## REQUIREMENT
In the listing below, find every line with the string "scene" and pull it out.
— begin —
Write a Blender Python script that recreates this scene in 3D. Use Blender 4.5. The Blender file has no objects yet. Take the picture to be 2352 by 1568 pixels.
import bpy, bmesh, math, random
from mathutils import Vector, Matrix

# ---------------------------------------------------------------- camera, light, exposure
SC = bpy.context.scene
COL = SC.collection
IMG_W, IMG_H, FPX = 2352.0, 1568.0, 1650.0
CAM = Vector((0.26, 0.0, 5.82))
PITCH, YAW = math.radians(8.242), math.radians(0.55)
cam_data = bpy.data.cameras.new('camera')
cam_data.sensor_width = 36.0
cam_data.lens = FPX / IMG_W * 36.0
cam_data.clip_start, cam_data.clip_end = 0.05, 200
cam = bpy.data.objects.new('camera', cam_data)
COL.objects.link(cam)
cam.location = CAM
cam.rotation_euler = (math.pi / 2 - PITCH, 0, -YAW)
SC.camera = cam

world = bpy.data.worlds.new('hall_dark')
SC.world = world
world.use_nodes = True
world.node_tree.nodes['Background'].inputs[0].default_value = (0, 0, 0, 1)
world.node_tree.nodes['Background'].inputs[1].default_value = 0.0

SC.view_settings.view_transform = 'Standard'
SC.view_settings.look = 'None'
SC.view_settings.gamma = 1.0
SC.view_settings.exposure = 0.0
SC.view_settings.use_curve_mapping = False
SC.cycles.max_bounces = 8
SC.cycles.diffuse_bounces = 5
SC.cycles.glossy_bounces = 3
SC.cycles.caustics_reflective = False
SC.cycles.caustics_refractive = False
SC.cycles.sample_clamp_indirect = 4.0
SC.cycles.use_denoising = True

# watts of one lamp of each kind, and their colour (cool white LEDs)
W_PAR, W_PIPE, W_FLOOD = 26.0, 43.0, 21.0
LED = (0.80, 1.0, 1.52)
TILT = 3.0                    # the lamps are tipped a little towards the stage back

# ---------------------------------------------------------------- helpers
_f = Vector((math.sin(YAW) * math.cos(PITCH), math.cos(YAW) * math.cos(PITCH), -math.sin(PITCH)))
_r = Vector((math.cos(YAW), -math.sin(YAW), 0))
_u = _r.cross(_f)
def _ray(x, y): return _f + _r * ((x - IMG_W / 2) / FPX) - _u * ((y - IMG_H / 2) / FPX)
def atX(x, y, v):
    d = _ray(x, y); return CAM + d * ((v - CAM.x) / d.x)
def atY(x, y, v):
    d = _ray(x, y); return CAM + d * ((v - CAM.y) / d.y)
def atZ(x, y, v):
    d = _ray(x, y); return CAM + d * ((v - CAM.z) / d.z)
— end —
## RESPONSE BELOW
Write a Blender Python script that recreates this scene in 3D. Use Blender 4.5. The Blender file has no objects yet. Take the picture to be 2352 by 1568 pixels.
SC = bpy.context.scene